In 1992, Whytgize did sing on the song "1-4-All-4-1" by the East Coast Family, a collective of Bivins protégés, and that turned out to be their only released recording of any kind during that era. After losing all of their Capitol recordings, the artists formerly known as Sudden Impact worked with legendary producer Leon Sylvers III at New Jack Swing architect Teddy Riley’s Future Studio in Virginia Beach — “four amazing songs” that Kane says are still some of his favorites. Those too never officially came out, and eventually Whytgize were dropped by Biv 10. More name changes, with different lineups, ensued. Retooled as the Outsiders, they signed to Boyz II Men’s now-defunct Stonecreek label, and then as Outsidaz 4 Life to Blackground, the label home of Aaliyah and Timbaland . Kane went solo and in 2006 scored a top 10 Billboard Hip-Hop/R&B Sales hit with “Gotta Love” on Invigorator Records, but then that label folded. And yet, they kept grinding.

“We definitely had the drive,” says Kane, “Like, how many groups go through as many record deals as we went through? Groups are lucky to get one record deal. And how many did we have? Five?”

“You have a better chance of being struck by lightning to get a record deal,” laughs White. “And just the list of people that we've worked with, a lot of people don't get that chance. We got to travel. We got to see things that we would've never seen. We got to go places we would've never been able to go. We got to see Boyz II Men record their first video. We recorded a duet with Aaliyah. You can't be bitter about any of it. … It was just always circumstances outside of our control. I would do it all over again tomorrow.”

And that was why Holmes ultimately felt the Sudden Impact story was worth telling. “It got me thinking about what elements of the story are really interesting to me — which are success and failure and big dreams that get dashed and all that kind of thing,” says Holmes, who lost MTV’s “Wanna Be a VJ” contest in 1998 to haystack-haired rocker Jesse Camp, but through his “total relentlessness” managed to land a job at MTV anyway and work there for four years. “It is that lack of bitterness that really gave this [podcast] its theme and its heart. It is that resilience and that enterprise and spirit. Once I started talking to these guys and they were so open and friendly and so without bitterness, it was like, ‘OK, I think I understand now what this show is about.’ I was really hoping they wouldn't be angry about it. And I'm glad that they're not.”

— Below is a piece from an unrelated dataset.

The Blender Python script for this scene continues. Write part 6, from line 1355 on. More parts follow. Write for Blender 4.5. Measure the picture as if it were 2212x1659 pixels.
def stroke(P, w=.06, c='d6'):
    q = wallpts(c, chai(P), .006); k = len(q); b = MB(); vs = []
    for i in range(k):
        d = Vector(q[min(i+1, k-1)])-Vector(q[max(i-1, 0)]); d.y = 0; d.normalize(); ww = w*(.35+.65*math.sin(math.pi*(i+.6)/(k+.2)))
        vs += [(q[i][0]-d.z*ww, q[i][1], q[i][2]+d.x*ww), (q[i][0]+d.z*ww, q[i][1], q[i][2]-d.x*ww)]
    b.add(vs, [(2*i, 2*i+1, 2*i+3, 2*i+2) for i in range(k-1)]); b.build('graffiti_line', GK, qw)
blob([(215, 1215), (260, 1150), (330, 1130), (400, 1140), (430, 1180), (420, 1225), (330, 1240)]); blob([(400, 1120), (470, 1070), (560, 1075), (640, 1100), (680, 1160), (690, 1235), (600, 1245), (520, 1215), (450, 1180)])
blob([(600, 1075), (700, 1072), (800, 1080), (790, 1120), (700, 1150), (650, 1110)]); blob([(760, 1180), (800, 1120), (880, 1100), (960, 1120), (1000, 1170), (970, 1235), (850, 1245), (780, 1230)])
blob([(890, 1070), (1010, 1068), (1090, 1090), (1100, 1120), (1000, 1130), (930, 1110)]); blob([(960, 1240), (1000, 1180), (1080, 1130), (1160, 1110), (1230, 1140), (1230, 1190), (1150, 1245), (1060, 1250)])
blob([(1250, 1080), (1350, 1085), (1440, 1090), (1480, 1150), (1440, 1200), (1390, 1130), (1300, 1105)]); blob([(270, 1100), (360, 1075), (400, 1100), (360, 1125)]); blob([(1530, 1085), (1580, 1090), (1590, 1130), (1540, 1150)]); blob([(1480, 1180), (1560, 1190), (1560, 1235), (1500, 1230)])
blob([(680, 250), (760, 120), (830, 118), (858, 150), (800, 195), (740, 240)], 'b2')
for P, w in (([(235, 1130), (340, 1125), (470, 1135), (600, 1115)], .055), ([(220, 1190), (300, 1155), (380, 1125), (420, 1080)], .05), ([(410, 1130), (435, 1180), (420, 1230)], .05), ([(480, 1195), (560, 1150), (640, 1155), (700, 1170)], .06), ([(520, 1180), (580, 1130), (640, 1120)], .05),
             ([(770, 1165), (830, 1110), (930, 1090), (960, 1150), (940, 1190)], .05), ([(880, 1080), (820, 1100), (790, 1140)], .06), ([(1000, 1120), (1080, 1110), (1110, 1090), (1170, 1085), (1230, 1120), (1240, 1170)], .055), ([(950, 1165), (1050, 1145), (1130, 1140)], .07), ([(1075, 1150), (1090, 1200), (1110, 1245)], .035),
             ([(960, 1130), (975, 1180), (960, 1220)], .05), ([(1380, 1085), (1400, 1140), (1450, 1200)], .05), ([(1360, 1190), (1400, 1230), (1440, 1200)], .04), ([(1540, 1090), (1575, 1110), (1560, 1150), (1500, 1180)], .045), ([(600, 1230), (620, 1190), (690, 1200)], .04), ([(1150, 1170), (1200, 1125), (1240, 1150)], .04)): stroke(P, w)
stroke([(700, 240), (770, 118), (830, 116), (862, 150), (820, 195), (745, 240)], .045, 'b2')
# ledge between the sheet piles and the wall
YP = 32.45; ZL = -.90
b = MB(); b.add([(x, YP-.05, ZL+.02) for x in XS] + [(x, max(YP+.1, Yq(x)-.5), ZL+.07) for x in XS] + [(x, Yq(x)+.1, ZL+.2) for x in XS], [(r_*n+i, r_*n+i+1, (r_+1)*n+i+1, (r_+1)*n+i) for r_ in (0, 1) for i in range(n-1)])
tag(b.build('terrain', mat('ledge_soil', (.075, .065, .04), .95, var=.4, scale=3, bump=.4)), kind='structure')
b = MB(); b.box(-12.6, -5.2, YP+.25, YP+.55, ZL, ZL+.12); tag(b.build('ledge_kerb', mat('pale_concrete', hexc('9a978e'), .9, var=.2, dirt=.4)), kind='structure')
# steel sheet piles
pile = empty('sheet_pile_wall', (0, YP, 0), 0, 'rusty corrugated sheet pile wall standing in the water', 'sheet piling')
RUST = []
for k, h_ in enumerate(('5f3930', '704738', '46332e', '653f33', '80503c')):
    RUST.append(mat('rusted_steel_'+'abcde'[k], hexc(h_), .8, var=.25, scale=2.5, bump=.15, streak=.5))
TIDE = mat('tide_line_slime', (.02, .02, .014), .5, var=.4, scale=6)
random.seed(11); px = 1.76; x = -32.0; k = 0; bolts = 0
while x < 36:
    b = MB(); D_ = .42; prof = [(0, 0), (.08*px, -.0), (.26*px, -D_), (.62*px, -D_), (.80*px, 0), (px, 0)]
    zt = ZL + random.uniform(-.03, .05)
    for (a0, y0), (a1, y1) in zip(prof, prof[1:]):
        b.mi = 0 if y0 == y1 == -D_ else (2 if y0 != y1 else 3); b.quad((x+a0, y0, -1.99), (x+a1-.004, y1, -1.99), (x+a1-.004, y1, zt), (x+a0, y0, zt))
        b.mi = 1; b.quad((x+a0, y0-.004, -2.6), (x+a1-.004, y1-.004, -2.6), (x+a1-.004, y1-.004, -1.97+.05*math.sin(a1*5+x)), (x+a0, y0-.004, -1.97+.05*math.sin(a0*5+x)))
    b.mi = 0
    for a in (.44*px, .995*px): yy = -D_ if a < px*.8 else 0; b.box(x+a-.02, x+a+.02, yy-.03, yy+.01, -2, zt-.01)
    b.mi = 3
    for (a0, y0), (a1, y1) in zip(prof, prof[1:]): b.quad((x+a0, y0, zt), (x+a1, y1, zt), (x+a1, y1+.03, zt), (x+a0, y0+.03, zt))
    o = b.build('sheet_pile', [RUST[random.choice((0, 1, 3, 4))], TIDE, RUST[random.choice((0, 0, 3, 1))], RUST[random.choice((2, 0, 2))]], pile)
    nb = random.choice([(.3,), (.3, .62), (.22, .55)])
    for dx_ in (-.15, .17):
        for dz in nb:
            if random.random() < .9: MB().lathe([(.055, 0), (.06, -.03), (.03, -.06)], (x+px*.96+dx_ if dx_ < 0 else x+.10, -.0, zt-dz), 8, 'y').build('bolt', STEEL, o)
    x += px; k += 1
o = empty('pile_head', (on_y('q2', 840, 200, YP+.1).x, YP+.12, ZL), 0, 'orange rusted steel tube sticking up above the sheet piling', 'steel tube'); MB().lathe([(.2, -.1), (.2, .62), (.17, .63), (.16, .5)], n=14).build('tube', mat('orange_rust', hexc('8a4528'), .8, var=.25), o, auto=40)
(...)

“I think that if you would've talked to me when I was in my twenties, I would be really bitter,” admits White, who now has a day job in marketing while Kane works in construction. “But we're older now. We've grown up. We've got families. We've got the important stuff in our life now. Music now is a hobby. I enjoy just writing songs and nobody hears them, but it’s for my fulfillment.”

And that brings us to 2022, with Waiting for Impact inspiring Kane, White, and the group's other members to finally release their music — as Sudden Impact, definitely not as Whytgize. “Dave, we want to actually thank you so much for having this interest in our group, because we got back together now. We all talk on the regular in a group chat together, all day long. We're texting each other stuff,” announces Kane.

“We were just in the studio recording a couple old songs,” White reveals. “I was talking to my wife last night, and she said, ‘The podcast has touched a lot of people.’ So, I feel like we owe those people a record or an EP or some songs, so they can make the final decision for themselves. The whole thing is, they haven't heard music yet.”

And so, a 30-year mystery is finally solved. “I do have closure. I know what happened, and I also have the answer to the bigger question, which is, ‘Why can't I stop thinking about it?’ I do finally have both of those,” Holmes says. “I just want to thank these guys for being as open and friendly and fun to talk to as they were. I always suspected that there was a story. There definitely is. This end result is beyond what I could have imagined. And like everyone else, I just can't wait to hear the music.”